Standing just 22 yards away was cricket’s establishment, the International Cricket Council and its three dominant constituents, India (BCCI), Australia (CA) and England (ECB).

To recap, Wisden editor Lawrence Booth believes the unfettered ascension of Jay Shah, the general secretary of the BCCI and an acolyte of India’s nationalist PM Narendra Modi, to the role of ICC chair, replacing New Zealand’s Greg Barclay, “confirmed a sorry truth”.

He wrote:

2024 was the year cricket gave up any claim to being properly administered, with checks, balances, and governance for the many, not the few. India already had the monopoly: now they had hotels on Park Lane and Mayfair….

England and Australia, the only other countries with a hint of clout, acquiesced with barely a squeak. Shah’s coronation – uncontested, naturally – was in no small part a consequence of their refusal to hold India to account. A decade or so earlier, the talk had been of a Big Three takeover. Now, cricket has handed over the only key not already in India’s possession. All hail the Big One.

Wisden’s two biggest bugbears were India being allowed to disrupt Pakistan’s hosting of the Champions League by staging all their matches, including the semifinal and final, in Dubai, and the World Test Championship format, which it likened to being drawn up on the “back of a fag packet”.

As for the former, it said that the ICC, which is now primarily an events holding company, couldn’t even do that properly with the “craven” reorganisation of the itinerary and schedule to allow India to play in “neutral” territory.

A staunch upholder of the game’s traditions, if not necessarily its trends, Wisden said 2024 showed test cricket was in rude health and that calls for a two-tiered system were facile. It essentially said the only thing getting in the way of cricket being great was cricket’s administrators.

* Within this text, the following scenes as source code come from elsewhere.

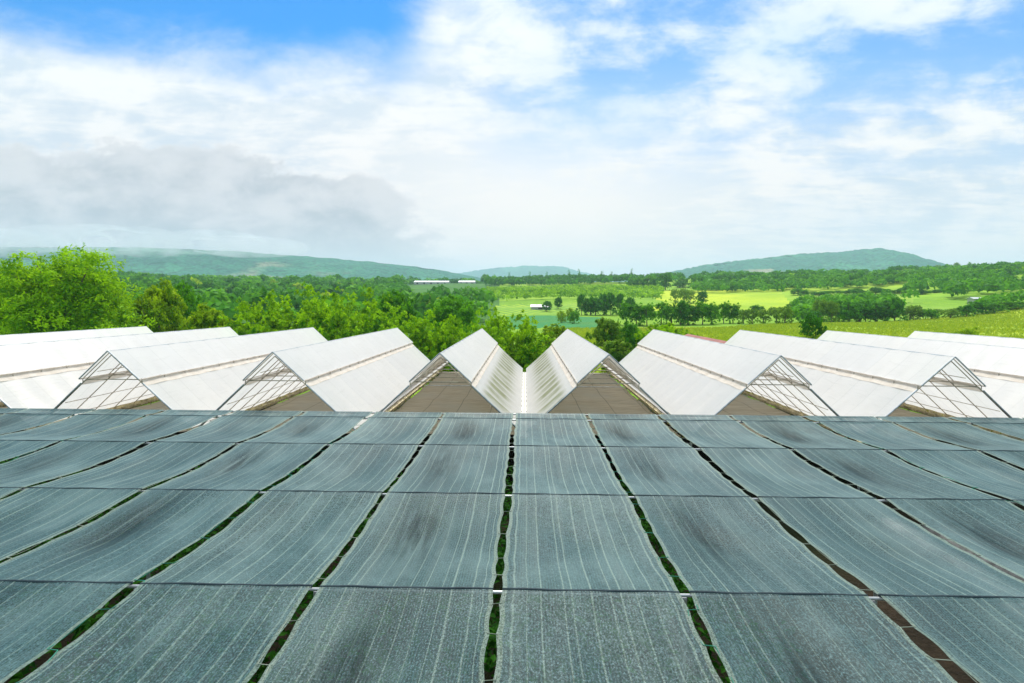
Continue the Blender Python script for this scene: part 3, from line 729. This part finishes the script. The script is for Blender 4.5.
def make_greenhouse(loc, label, moss_sides=(), last=False, seed=0):
    o = empty('greenhouse', loc); tag(o, label, 'greenhouse', 'row of white greenhouses')
    for s in (-1, 1):
        slope_sheet(s, 0.0, CAPX, -.14, LEN + .1, .15, 'film', 'cap_sheet', o, .018, seed + s)
        slope_sheet(s, LOWX, HALF - .10, -.02, LEN + .02, .035, 'film_moss' if s in moss_sides else 'film', 'roof_sheet', o, .045, seed + 3 + s)
        vb = MB()
        n = 40
        for k in range(n):
            ya, yb = LEN * k / n, LEN * (k + 1) / n
            a = .05 + .012 * math.sin(k * 1.9 + seed); b = .05 + .012 * math.sin((k + 1) * 1.9 + seed)
            vb.quad(*[(s * x, y, ZR - SL * x + l) for x, y, l in ((.84, ya, a), (1.04, ya, a - .005), (1.04, yb, b - .005), (.84, yb, b))][::s])
        vb.build('vent_strip', M['vent'], o)
        for xp in (.45, 1.5, 2.05):
            p = MB(); p.tube([(s * xp, 0, ZR - SL * xp - .085), (s * xp, LEN, ZR - SL * xp - .085)], .011, 5); p.build('purlin', M['rust_pipe'], o)
        p = MB(); p.tube([(s * CAPX, -.14, ZR - SL * CAPX + .13), (s * CAPX, LEN + .1, ZR - SL * CAPX + .13)], .018, 5); p.build('eave_rail', M['vent'], o)
    rp = MB(); rp.tube([(0, -.14, ZR + .12), (0, LEN + .1, ZR + .12)], .025, 6); rp.build('ridge_pipe', M['pipe'], o)
    me = None
    for k in range(NT_):
        if me is None:
            t = MB(); r0 = .015
            for s in (-1, 1):
                t.tube([(0, 0, ZR), (s * (HALF - .08), 0, ZR - SL * (HALF - .08))], r0, 6)
                t.tube([(0, 0, ZR + .125), (s * CAPX, 0, ZR - SL * CAPX + .125)], .014, 6)
                t.tube([(s * CAPX, 0, ZR - SL * CAPX + .12), (s * CAPX, 0, ZR - SL * CAPX - .02)], .014, 5)
            t.tube([(-.8, 0, ZR - SL * .8), (.8, 0, ZR - SL * .8)], .015, 5)
            me = t.me('truss', M['rust_pipe'], True)
        tr = mesh_obj('truss', me, o); tr.location = (0, TS * k, 0)
    # front edge pipe that clamps the film to the first truss
    for s in (-1, 1):
        e = MB(); e.tube([(s * .95, -.03, ZR - SL * .95 + .03), (s * (HALF - .08), -.03, ZR - SL * (HALF - .08) + .03)], .024, 6); e.build('front_edge_pipe', M['pipe'], o)
        e = MB(); e.tube([(0, -.15, ZR + .14), (s * CAPX, -.15, ZR - SL * CAPX + .14)], .02, 6); e.build('front_edge_pipe', M['pipe'], o)
    # shade screen drawn level with the gutters
    nx, ny = 24, 60
    X, Y = np.meshgrid(np.linspace(-HALF + .22, HALF - .22, nx), np.linspace(.25, LEN - .4, ny), indexing='ij')
    Z = ZE - .06 + .025 * np.sin(X * 5.03) ** 2 - .05 * np.sin(np.pi * ((Y / 3.2) % 1)) + .012 * np.sin(Y * 3 + X * 4 + seed)
    i, j = np.meshgrid(np.arange(nx - 1), np.arange(ny - 1), indexing='ij')
    Fq = np.stack([i * ny + j, (i + 1) * ny + j, (i + 1) * ny + j + 1, i * ny + j + 1], -1).reshape(-1, 4)
    mesh_obj('shade_screen', mesh_np('shade_screen', np.stack([X, Y, Z], -1).reshape(-1, 3), Fq, M['screen'], True, np.stack([X.ravel() + seed * .37, Y.ravel()], -1)), o)
    w = MB(); w.tube([(-HALF + .2, LEN * .62, ZE - .01), (HALF - .2, LEN * .62, ZE - .01)], .02, 5); w.build('screen_pipe', M['pipe'], o)
    for xs in ((-HALF, HALF) if last else (-HALF,)):
        for k in range(4):
            p = MB(); y = LEN * k / 3
            p.tube([(xs, y, -.3), (xs, y, ZE - .14)], .035, 8); p.build('post', M['pipe'], o)
    return o
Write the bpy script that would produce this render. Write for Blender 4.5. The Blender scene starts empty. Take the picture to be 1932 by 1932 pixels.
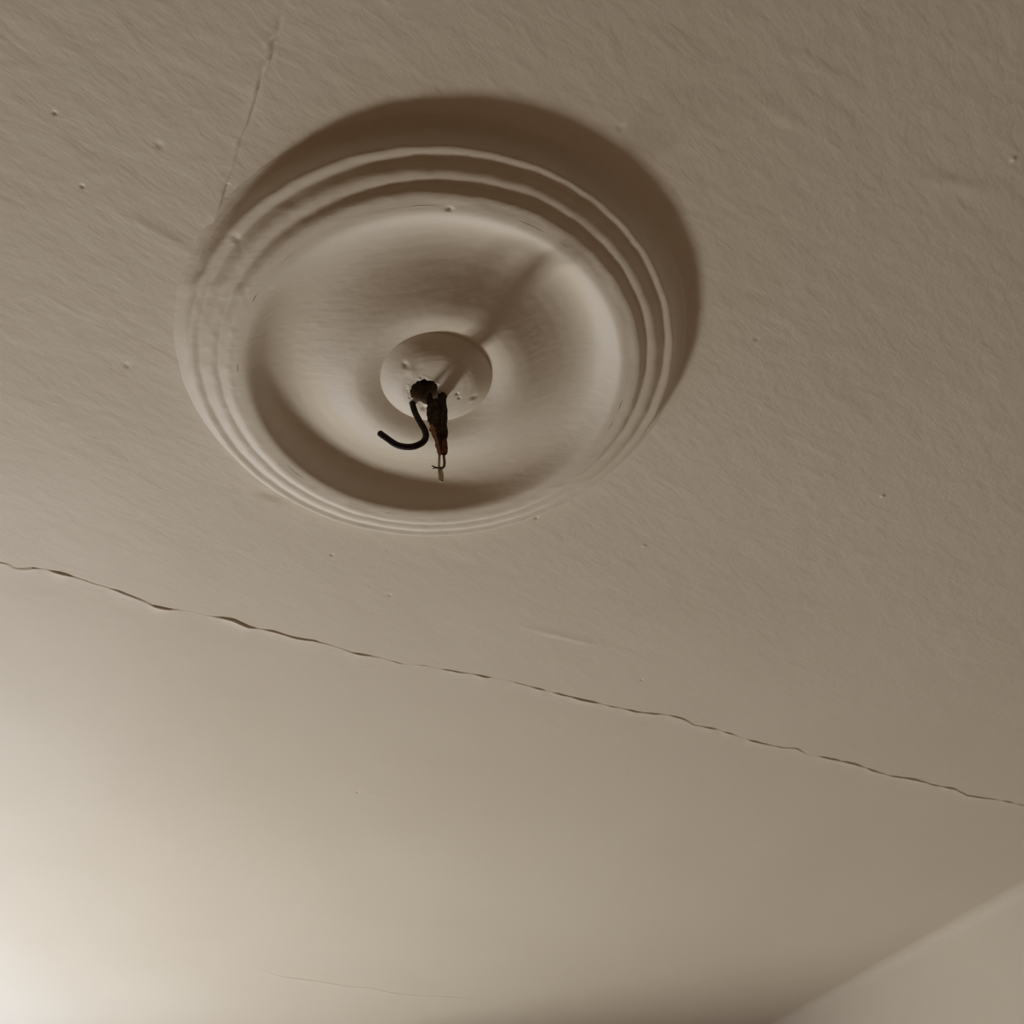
import bpy, math
import numpy as np
from mathutils import Matrix, Vector

scn = bpy.context.scene
col = scn.collection
CEIL = 2.6            # ceiling height; the camera is held 1 m below it
RX, LX, FY, BY = 2.262, -1.75, 3.50, -1.4   # right, left, far and back wall planes

# ------------------------------------------------------------------ camera
PITCH, ROLL, PHI = 0.77396481, -0.1054366, math.radians(31.41)
FPX = 1940.0
Rl = Vector((math.cos(PHI), -math.sin(PHI), 0)); Fh = Vector((math.sin(PHI), math.cos(PHI), 0)); Zu = Vector((0, 0, 1))
Ul = -math.sin(PITCH)*Fh + math.cos(PITCH)*Zu
FW = math.cos(PITCH)*Fh + math.sin(PITCH)*Zu
CR = math.cos(ROLL)*Rl + math.sin(ROLL)*Ul
CU = -math.sin(ROLL)*Rl + math.cos(ROLL)*Ul
EYE = Vector((0, 0, CEIL-1.0))
cam = bpy.data.cameras.new('camera'); co = bpy.data.objects.new('camera', cam); col.objects.link(co)
cam.sensor_width = 36; cam.lens = 36*FPX/1932; cam.clip_start = 0.01
M = Matrix((CR, CU, -FW)).transposed().to_4x4(); M.translation = EYE
co.matrix_world = M
scn.camera = co
cam.dof.use_dof = False

# ------------------------------------------------------------------ world, daylight, exposure
w = bpy.data.worlds.new('world'); scn.world = w; w.use_nodes = True
w.node_tree.nodes['Background'].inputs[0].default_value = (0.75, 0.86, 1.0, 1)
w.node_tree.nodes['Background'].inputs[1].default_value = 1.0
WX, WZ, WW, WH = -0.27, 1.485, 1.20, 1.59      # window centre and size in the far wall
def area(name, loc, rot, sx, sy, power, colr):
    l = bpy.data.lights.new(name, 'AREA'); l.shape = 'RECTANGLE'; l.size = sx; l.size_y = sy
    l.energy = power; l.color = colr
    o = bpy.data.objects.new(name, l); col.objects.link(o); o.location = loc; o.rotation_euler = rot
    return o
WT = 0.12        # wall thickness at the window
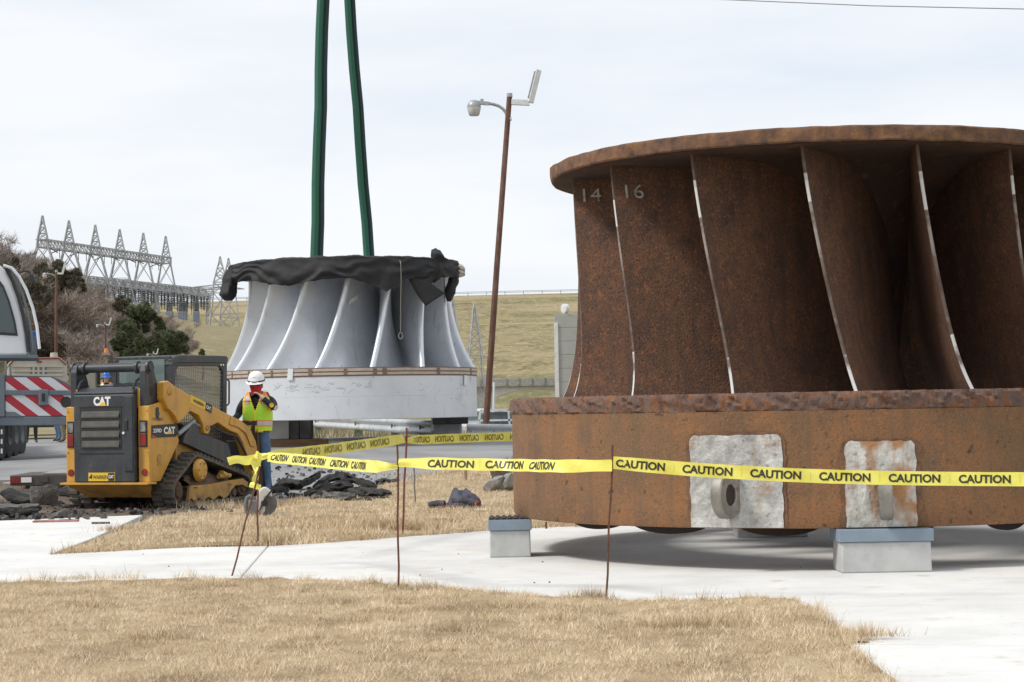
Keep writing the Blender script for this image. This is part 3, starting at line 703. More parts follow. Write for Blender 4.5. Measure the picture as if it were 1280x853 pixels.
for k in range(15):
    ph = -108 + 24 * k
    mb_, G, Nn = make_blade(PB, paints.get(ph, ()))
    bo = mb_.build('blade', ['rust_blade', 'edge_paint', 'edge_worn'], rr, smooth=True, angle=45)
    bo.rotation_euler = (0, 0, R(ph + 0.5))
    for num, pp, s0, t0, hgt in (('14', -84, 0.055, .115, .12), ('16', -60, 0.06, .15, .12)):
        if pp != ph: continue
        v, f = text_mesh(num, 0.0); q = MB()
        vs_ = []
        for x, y in v:
            pnt, nn = blade_point(G, Nn, s0 + x * hgt / PB['len'] * 1.25, t0 - y * hgt / 2.0)
            rot = Matrix.Rotation(R(ph + 0.5), 3, 'Z')
            sg = 1 if (rot @ nn).dot(CAMP - (rot @ pnt + RC)) > 0 else -1
            vs_.append(pnt + nn * sg * (PB['thick'] * .5 + 0.026))
        q.add(vs_, f); q.build('chalk_number', 'chalk', bo)
# outlet tips of the blades show under the band
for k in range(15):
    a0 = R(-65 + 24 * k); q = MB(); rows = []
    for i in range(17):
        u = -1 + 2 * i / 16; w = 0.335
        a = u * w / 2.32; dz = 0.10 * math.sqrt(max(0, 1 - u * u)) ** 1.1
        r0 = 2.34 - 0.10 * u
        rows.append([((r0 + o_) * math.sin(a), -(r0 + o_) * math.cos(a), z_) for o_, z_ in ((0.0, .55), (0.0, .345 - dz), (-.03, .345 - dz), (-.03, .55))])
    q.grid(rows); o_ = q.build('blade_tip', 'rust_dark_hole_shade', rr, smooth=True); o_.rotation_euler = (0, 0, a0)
# bare patches ground for the lifting lugs
def px_on_band(px, R_=R2):
    """angle on the band's cylinder that shows at image column px (height of the lens)"""
    best = None
    for i in range(-900, 900):
        a = R(i / 10); X, Y = RC.x + R_ * math.sin(a), RC.y - R_ * math.cos(a)
        d = abs(640 + F * X / Y / 1.0 - px)
        if best is None or d < best[0]: best = (d, a)
    return best[1]
def band_patch(name, m, pxl, pxr, z0, z1, off, seed, rough=.012, notch=0.03):
    a0, a1 = px_on_band(pxl), px_on_band(pxr); rows = []
    nu, nv = 40, 26
    for i in range(nu + 1):
        row = []
        for j in range(nv + 1):
            u, v = i / nu, j / nv
            eu = rough * fbm((v * 6, seed, 0), 3) * (1 if u in (0, 1) else 0); ev = rough * fbm((u * 6, seed, 4), 3) * (1 if v == 1 else 0)
            # round the top corners
            du = 0
            if v > .9:
                du = (v - .9) / .1; du = notch * (1 - math.sqrt(max(0, 1 - du * du)))
            uu = a0 + (a1 - a0) * u + eu / R2 + (du if u < .5 else -du) / R2 * abs(2 * u - 1) ** 3
            zz = z0 + (z1 - z0) * v + ev
            rr_ = R2 + off + 0.004 * fbm((u * 9, v * 9, seed), 4)
            row.append((rr_ * math.sin(uu), -rr_ * math.cos(uu), zz))
        rows.append(row)
    q = MB(); q.grid(rows); return q.build(name, m, rr, smooth=True)
band_patch('scorched_patch', 'scorch', 855, 979, .345, 1.082, .007, 21, .03, .07)
band_patch('bare_patch', 'bare_metal', 860, 975, .342, 1.062, .014, 2)
band_patch('scorched_patch', 'scorch', 1047, 1146, .345, 1.012, .007, 31, .03, .06)
band_patch('bare_patch', 'bare_rusty', 1052, 1140, .342, 1.0, .014, 5)
for px, zc, tw in ((909, .600, -19), (1100, .585, -12)):
    a = px_on_band(px); q = MB()
    prof = [(.088, -.05), (.165, -.05), (.175, -.04), (.175, .04), (.165, .05), (.088, .05), (.078, .04), (.078, -.04)]
    q.lathe(prof, 40, axis='x', close=True)
    q.lathe([(0.0, .030), (.082, .030)], 30, axis='x', m=1)  # dark disc in the eye: the hole's shade as a painted colour
    o_ = q.build('lifting_lug', ['lug_steel', 'rust_dark_hole_shade'], rr, smooth=True, angle=35)
    o_.location = ((R2 + .10) * math.sin(a), -(R2 + .10) * math.cos(a), zc); o_.rotation_euler = (0, 0, a + R(tw)); o_.scale = (1.0, 0.85, 1.06)

# ---- concrete piers under the runner
def pier(x, y, label, ribbed=False):
    t_ = thing('support_pier', (x, y, 0), label, 'pier', group='concrete piers carrying the rusty runner')
    q = MB(); q.box((0, 0, .117), (.36 if ribbed else .69, .40, .234), taper=(.985, .985)); q.build('pedestal', 'pier_concrete', t_, bevel=.012)
    w = (.38 if ribbed else .72)
    q = MB(); q.box((0, 0, .283), (w, .43, .095)); q.build('bearing_pad', 'pad_blue', t_, bevel=.006)
    if ribbed:
        q = MB()
        for i in range(7): q.box((-.16 + .0533 * i, 0, .339), (.030, .42, .016))
        q.box((0, 0, .3335), (.37, .42, .006))
        q.build('ribbed_rubber', 'rubber', t_)
    return t_
pf = atz(1109, 716); pier(pf.x, pf.y + .2, 'wide concrete pier with a blue-grey pad under the front of the rusty runner')
pl_ = atz(638, 697); pier(pl_.x, pl_.y + .2, 'narrow concrete pier with ribbed black rubber at the rim of the rusty runner', True)
pc_ = atz(966, 672); pier(pc_.x, pc_.y + .2, 'shaded concrete pier deep beneath the middle of the rusty runner')

# ---- silver runner on the sling behind
GC = Vector((-3.80, 44.0, 0)); GR = 2.955
gr = thing('turbine_runner', GC, 'new silver grey turbine runner hanging from green slings under a black tarp', 'turbine')
q = MB(); q.lathe([(GR - .25, 1.12), (GR - .012, 1.12), (GR, 1.132), (GR, 1.62), (GR - .004, 1.623), (GR, 1.626), (GR, 2.07), (GR - .06, 2.075)], 160); q.build('band', 'silver_band', gr, smooth=True, angle=30)
q = MB(); q.lathe([(GR - .30, 1.125), (GR - .32, 2.07), (GR - .1, 2.24)], 96); q.build('band_liner', 'silver_paint', gr, smooth=True)
for z0, z1, r_, m_ in ((2.068, 2.092, .010, 'lag_dark'), (2.096, 2.155, .022, 'lagging'), (2.159, 2.176, .014, 'lag_dark'), (2.180, 2.240, .022, 'lagging'), (2.243, 2.262, .012, 'lag_dark')):
    q = MB(); q.lathe([(GR - .10, z0), (GR + r_, z0), (GR + r_, z1), (GR - .10, z1)], 120); q.build('lagging_board' if m_ == 'lagging' else 'lagging_gap', m_, gr, smooth=True, angle=30)
for px, w in ((303, 3), (327, 3), (357, 3), (404, 5), (445, 4), (479, 5), (490, 6), (551, 5), (588, 4)):
    a = math.asin(max(-1, min(1, (px - 437) / 158))); q = MB(); q.box((0, 0, 0), (w * .017, .03, .13)); o_ = q.build('clamp', 'lag_dark', gr)
    o_.location = ((GR + .018) * math.sin(a), -(GR + .018) * math.cos(a), 2.168); o_.rotation_euler = (0, 0, a)
for px, z, w, h, tl in ((380, 2.13, .13, .25, 5), (582, 1.96, .16, .22, 3), (589, 2.0, .05, .10, 10)):
    a = math.asin((px - 437) / 158.5); q = MB(); q.box((0, 0, 0), (w, .012, h)); o_ = q.build('tape_patch', 'tape_white', gr)
    o_.location = ((GR + .032) * math.sin(a), -(GR + .032) * math.cos(a), z); o_.rotation_euler = (0, R(tl), a)
# scuffs and half rubbed-off chalk on the band
q = MB(); rn = random.Random(5)
for i in range(46):
    px = rn.choice([rn.uniform(345, 480), rn.uniform(345, 480), rn.uniform(300, 592)]); a = math.asin((px - 437) / 158); z = rn.gauss(1.83, .05) if px < 480 else rn.uniform(1.3, 2.0)
    w, h = rn.uniform(.04, .22), rn.uniform(-.06, .08)
    pth = []
    for k in range(5):
        aa = a + (k / 4 - .5) * w / GR; zz = z + h * (k / 4 - .5) + rn.uniform(-.02, .02); pth.append(((GR + .0015) * math.sin(aa), -(GR + .0015) * math.cos(aa), zz))
    for (p0, p1) in zip(pth, pth[1:]):
        t_ = .005; q.add([(p0[0], p0[1], p0[2] - t_), (p1[0], p1[1], p1[2] - t_), (p1[0], p1[1], p1[2] + t_), (p0[0], p0[1], p0[2] + t_)], [(0, 1, 2, 3)])
mat('scuff', [(0.30, 0.31, 0.33), (0.40, 0.41, 0.43)], 20, 3, 0.7)
tag(q.build('scuff_mark', 'scuff', gr), kind='stuff')
CR = 2.70
q = MB(); q.lathe([(0.5, 4.66), (CR, 4.66), (CR, 4.45), (CR - .02, 4.44), (1.8, 4.43), (1.3, 4.36), (1.0, 4.0), (.8, 3.0), (.7, 1.5), (0, 1.45)], 96); q.build('crown', 'silver_paint', gr, smooth=True, angle=30)
for z0, z1, r_, m_ in ((4.45, 4.515, .03, 'lagging'), (4.52, 4.54, .02, 'lag_dark'), (4.545, 4.61, .03, 'lagging')):
    q = MB(); q.lathe([(CR - .05, z0), (CR + r_, z0), (CR + r_, z1), (CR - .05, z1)], 96); q.build('lagging_board' if m_ == 'lagging' else 'lagging_gap', m_, gr, smooth=True, angle=30)
PG = dict(r=lambda t: 2.26 + 0.10 * t + 0.52 * t ** 2.6, lean=-15, pw=1.15, z0=4.46, z1=2.22, len=1.9, b0=14, b1=56, bt=10, thick=0.13, nose=.75)
for k in range(15):
    ph = -8.5 + 15 + 24 * (k - 4)
    mb_, G, Nn = make_blade(PG)
    bo = mb_.build('blade', ['silver_paint', 'edge_paint'], gr, smooth=True, angle=60); bo.rotation_euler = (0, 0, R(ph - 1.0))
    if k == 4:
        sv = {1: (.18, .42, .10, .14), 2: (.10, .75, .09, .10), 4: (.16, .27, .20, .085)}[k]
        c0, nn = blade_point(G, Nn, sv[0], sv[1]); rot = Matrix.Rotation(R(ph - 1.0), 3, 'Z'); sg = 1 if (rot @ nn).dot(CAMP - (rot @ c0 + GC)) > 0 else -1
        vs_ = []
        for (u, v) in ((-1, -1), (1, -.2), (1, .5), (-1, -.3)):
            pnt, n2 = blade_point(G, Nn, sv[0] + u * sv[2] * .6, sv[1] - v * sv[3] * .9); vs_.append(pnt + n2 * sg * (.13 * .5 + .05))
        qq = MB(); qq.add(vs_, [(0, 1, 2, 3)]); qq.build('tape_patch', 'tape_white', bo)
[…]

Test cricket is more competitive than proponents of a two-tier system believe. West Indies prevailed at the Gabba, Sri Lanka at the Oval. Bangladesh won in Pakistan, who came from behind to beat England, who won in New Zealand, who had just won 3-0 in India, who won the first test in Australia, who won three of the next four. Early in 2025, West Indies squared a series in Pakistan. Unpredictability is the essence of sport.

The response to all this must not be to insist on more, more, more – diluting the marquee series until they lose what makes them special. It must be to resist two divisions, and to invest in test cricket everywhere, creating a more attractive proposition for the broadcasters. ICC insiders fear they will get nothing like their £2.4 billion TV deal that runs out in 2027, with potentially damaging consequences for many test nations. It’s in everyone’s interests to share the love.

What Booth has railed at is exactly the reason Wisden’s beamer will hit with a glancing blow rather than a thud.

If this had dropped while the game was being run out of London, you wouldn’t have been able to rid the carpets of the smell of juniper berries for all the gin being spilt in horror. However, as pertinent as some of the points made are, they’re not going to resound in Mumbai or Kolkata, not in the midst of a tournament that is literally making billions upon billions of rupees for the world’s most powerful cricket nation.

Case in point: while Wisden’s words created headlines in all the big British broadsheets, it had not caused a ripple on the Bengaluru-headquartered Cricinfo and Cricbuzz, the two most visited sports websites in the world.